Я ушел и довольно долго думал, с кем же проделать этот фокус — необходимо было сбросить позор на кого-то следующего. Родители отпадали — я чувствовал, что им может не понравиться. Оставалась старая овчарка Дези. Я сорвал одуванчик, подошел к старушке (она очень тепло ко мне относилась), сел перед ней на корточки и сказал: «Дези, закрой глаза, открой рот». По-моему, она все это и проделала. И тогда я дунул пухом прямо ей в морду. Бедная собака страшно испугалась и непроизвольно дернула открытой пастью в мою сторону. Ее клыки рассекли мне лоб, потекла кровь. Я заплакал, прибежали родители, переполошились, наподдали Дези по холке — а она и так выглядела очень виноватой. И тут уж я разрыдался в полную силу — мне было жалко несправедливо наказанную собаку, раненого себя, при этом я ощущал совершенную невозможность объяснить родителям, что же тут произошло.
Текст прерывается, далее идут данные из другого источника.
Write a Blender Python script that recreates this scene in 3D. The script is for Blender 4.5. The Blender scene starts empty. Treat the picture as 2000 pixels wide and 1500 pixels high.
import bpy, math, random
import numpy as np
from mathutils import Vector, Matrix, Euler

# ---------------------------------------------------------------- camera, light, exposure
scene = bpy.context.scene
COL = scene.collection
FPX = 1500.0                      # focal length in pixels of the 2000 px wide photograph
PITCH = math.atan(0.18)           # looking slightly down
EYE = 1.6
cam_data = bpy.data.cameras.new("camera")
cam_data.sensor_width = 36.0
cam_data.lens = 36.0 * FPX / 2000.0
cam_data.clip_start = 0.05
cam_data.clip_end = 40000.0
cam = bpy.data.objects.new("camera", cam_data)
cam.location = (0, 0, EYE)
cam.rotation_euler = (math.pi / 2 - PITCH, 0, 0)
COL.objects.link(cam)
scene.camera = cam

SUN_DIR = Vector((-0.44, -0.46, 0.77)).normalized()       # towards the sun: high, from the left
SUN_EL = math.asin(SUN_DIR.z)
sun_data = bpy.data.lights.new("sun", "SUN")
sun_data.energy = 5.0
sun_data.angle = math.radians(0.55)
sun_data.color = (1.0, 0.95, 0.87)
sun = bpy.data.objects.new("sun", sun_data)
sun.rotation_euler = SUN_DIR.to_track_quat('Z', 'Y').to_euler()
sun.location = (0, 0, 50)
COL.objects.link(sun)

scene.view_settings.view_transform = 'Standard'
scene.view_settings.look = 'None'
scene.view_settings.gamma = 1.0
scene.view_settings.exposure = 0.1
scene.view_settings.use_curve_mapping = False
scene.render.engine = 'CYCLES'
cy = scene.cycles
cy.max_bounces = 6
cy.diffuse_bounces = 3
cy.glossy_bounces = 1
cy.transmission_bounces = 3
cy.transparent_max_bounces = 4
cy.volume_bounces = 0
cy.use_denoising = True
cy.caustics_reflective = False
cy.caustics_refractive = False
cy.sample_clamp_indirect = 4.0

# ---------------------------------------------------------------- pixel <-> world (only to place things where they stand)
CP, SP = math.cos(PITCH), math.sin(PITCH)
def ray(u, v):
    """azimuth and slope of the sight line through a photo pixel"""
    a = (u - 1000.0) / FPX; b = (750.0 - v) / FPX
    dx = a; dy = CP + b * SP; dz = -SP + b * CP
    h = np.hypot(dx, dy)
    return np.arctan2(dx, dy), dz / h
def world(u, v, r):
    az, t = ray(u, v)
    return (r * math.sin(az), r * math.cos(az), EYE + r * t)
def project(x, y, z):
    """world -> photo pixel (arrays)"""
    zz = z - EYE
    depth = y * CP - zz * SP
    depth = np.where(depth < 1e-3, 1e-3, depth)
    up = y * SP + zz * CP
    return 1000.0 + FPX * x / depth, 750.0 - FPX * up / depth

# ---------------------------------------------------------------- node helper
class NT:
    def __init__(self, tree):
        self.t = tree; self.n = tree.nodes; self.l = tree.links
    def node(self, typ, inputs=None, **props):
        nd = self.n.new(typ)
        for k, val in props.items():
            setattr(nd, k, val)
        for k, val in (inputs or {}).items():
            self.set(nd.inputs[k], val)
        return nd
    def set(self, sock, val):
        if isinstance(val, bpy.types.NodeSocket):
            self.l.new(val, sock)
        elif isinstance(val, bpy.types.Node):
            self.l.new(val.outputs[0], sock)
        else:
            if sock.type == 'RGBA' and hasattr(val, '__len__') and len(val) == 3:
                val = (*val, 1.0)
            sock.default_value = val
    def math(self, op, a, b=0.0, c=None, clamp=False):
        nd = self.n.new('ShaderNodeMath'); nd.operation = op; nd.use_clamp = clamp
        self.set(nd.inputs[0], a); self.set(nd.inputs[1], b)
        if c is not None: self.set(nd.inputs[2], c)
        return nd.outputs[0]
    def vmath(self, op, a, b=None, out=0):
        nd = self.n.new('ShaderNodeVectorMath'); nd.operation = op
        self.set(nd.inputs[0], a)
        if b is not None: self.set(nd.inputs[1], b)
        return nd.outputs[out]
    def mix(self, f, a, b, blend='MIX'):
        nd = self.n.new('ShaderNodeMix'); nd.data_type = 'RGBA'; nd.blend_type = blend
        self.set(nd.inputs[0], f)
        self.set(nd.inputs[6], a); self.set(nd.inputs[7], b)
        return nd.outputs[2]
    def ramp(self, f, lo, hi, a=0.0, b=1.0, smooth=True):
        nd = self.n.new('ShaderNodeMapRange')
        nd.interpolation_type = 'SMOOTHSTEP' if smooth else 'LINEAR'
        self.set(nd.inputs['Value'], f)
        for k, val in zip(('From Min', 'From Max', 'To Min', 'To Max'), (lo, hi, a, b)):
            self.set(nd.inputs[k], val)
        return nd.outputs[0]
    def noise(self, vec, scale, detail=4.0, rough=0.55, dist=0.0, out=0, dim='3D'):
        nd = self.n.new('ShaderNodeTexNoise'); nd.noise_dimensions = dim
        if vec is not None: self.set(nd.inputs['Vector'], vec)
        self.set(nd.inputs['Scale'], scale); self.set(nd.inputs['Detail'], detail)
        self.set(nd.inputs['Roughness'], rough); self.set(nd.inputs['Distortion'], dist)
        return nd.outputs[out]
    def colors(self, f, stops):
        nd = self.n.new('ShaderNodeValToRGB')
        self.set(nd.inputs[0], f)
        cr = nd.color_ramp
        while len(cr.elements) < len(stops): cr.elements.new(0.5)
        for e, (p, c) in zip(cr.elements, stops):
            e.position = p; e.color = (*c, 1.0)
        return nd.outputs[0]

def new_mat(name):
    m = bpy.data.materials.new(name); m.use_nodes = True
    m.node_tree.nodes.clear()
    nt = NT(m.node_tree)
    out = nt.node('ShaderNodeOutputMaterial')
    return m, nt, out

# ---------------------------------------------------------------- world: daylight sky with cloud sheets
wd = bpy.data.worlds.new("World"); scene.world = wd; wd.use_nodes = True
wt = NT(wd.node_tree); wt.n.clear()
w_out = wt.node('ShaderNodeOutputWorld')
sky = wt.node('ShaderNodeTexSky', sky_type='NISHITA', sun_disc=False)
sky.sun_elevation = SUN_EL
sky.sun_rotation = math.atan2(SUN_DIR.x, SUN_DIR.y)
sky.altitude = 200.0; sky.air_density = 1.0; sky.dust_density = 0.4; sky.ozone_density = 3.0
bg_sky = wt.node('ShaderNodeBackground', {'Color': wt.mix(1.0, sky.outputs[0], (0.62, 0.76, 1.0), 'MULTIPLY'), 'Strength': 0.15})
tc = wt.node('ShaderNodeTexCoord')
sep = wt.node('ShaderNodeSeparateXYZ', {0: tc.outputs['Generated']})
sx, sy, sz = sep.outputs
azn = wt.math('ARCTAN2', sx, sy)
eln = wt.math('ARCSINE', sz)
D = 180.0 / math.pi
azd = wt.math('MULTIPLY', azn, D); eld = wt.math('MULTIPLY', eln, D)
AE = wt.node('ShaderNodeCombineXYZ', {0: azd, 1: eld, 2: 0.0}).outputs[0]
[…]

Лоб со временем зажил, я ходил к Дези извиняться, и, по-моему, она меня простила.

Чувствительность моя, как я сейчас понимаю, граничила с патологией. Однажды вечером вся семья сидела на террасе. Пили чай, за окнами шумел дождь. Беседа шла какая-то взрослая, мне было неинтересно, я вышел в сад, и по тропинке — за калитку. Теплый дождик оставлял на лужах пузыри, по дорожке прыгали большие редкие лягушки. Я взял одну в руки, мы поговорили с ней о чем-то, я посадил ее обратно на дорожку, она немного посидела рядом со мной и скакнула в темноту. Через мгновение по дорожке протопали чьи-то огромные ботинки, пахнуло табачным дымом. Страшное предчувствие кольнуло мне в сердце, я кинулся шарить по темной земле и на ощупь нашел то, что осталось от моей лягушки — она превратилась в блин. Я прорыдал двое суток без перерывов на еду и сон. Объяснять что-либо в таких случаях родителям было бессмысленно — я мог изложить ход событий, но не мог объяснить глубину трагедии.